Balakrishnan represented plaintiffs in arguments before the appellate panel and said its ruling “undermines the fundamental principle that people receive due process when the government seeks to deport them.”
DC Circuit Judge Justin R. Walker, one of the judges on the panel, said the plaintiffs had not shown the expanded use of expedited removal violated due process rights. Immigrants received notice of removal proceedings and were given a chance to respond, he wrote in his opinion.
Walker and the second judge in the majority, Neomi Rao, were appointed by Trump.

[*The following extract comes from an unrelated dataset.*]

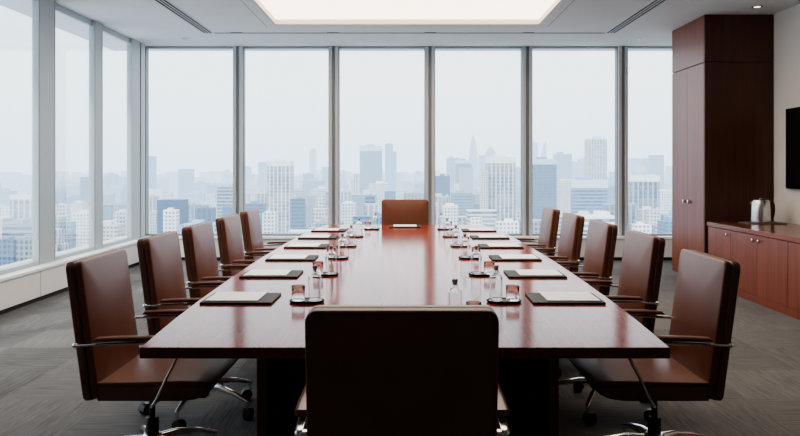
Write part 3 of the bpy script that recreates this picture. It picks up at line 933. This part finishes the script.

The third judge on the panel was appointed by President Barack Obama, a Democrat.
Walker said there was no requirement that the administration inform immigrants that they can avoid expedited removal if they can show they have been in the United States for more than two years.
"The constitutional requirement is notice of the action the government is taking and the grounds for it, plus an opportunity to respond," he wrote, adding that the plaintiffs' “contrary reasoning would require immigration officers to provide what amounts to legal advice.”
Walker and Rao vacated an order by U.S. District Judge Jia Cobb that put the expanded use of expedited removal on hold. Cobb, who was appointed by President Joe Biden, a Democrat, ruled in August that the administration had not developed procedures to ensure migrants were not wrongly deported under the expedited process.
The plaintiffs had put forward “substantial evidence" that the expedited removal process, on the contrary, carried a high risk of error when applied more broadly, Cobb said. The ruling cited examples of people who had lived in the U.S. for far longer than two years but were still ordered to be removed in expedited proceedings.
In his opinion, Walker acknowledged evidence of such errors, but said they resulted from “individual officers’ failure to follow the law — not defects in the written directives under review or the procedures they incorporate.”
The Trump administration has argued that its expansion of expedited removal includes protections to prevent arbitrary removal. In a court filing in October, Justice Department attorneys said Cobb's ruling was an “egregious error” that was depriving the administration of an “essential tool to combat the unprecedented surge of illegal immigration over the past few years” and efficiently deporting potentially millions of people.